The Strategic Shift for Data Center Leaders
The inference era demands a new mindset:
Old model: Build where power is cheapest. Optimize for efficiency.
New model: Build where demand is highest. Optimize for power flexibility and speed.
That means prioritizing time-to-capacity over time-to-permit, treating cooling as a strategic lever, not a fixed cost and designing infrastructure that can adapt to unpredictable AI workloads.
Operators who rethink it will move faster, deploy more compute, and capture more of the AI economy.
Those who don’t will find themselves constrained—not by demand, but by design.

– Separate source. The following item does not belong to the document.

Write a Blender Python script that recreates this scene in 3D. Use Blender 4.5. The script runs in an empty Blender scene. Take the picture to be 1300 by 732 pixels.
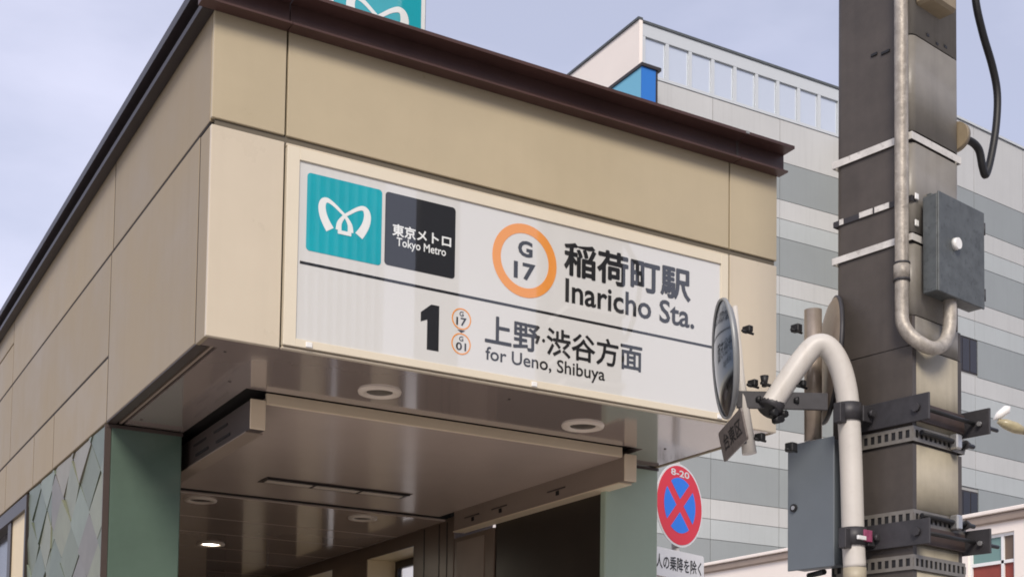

Stop waiting for new power. Reclaim up to 30% of your electrical capacity today and move faster in the Inference Era. Contact us to see how we unlock your hidden megawatts.
FAQs
What is AI inference in data centers?
AI inference is the process of running trained models in real time to generate outputs, requiring low latency and continuous availability.
Why is inference changing data center locations?
Because inference workloads must be closer to users, driving builds in metro, regional, and edge locations rather than centralized campuses.
How can data centers increase capacity without new power?
By reallocating existing electrical capacity—especially by reducing or shifting cooling loads off the grid.
What is hybrid-drive cooling?
A system that uses both electricity and natural gas to power chillers, enabling flexible energy use and freeing up electrical capacity for IT.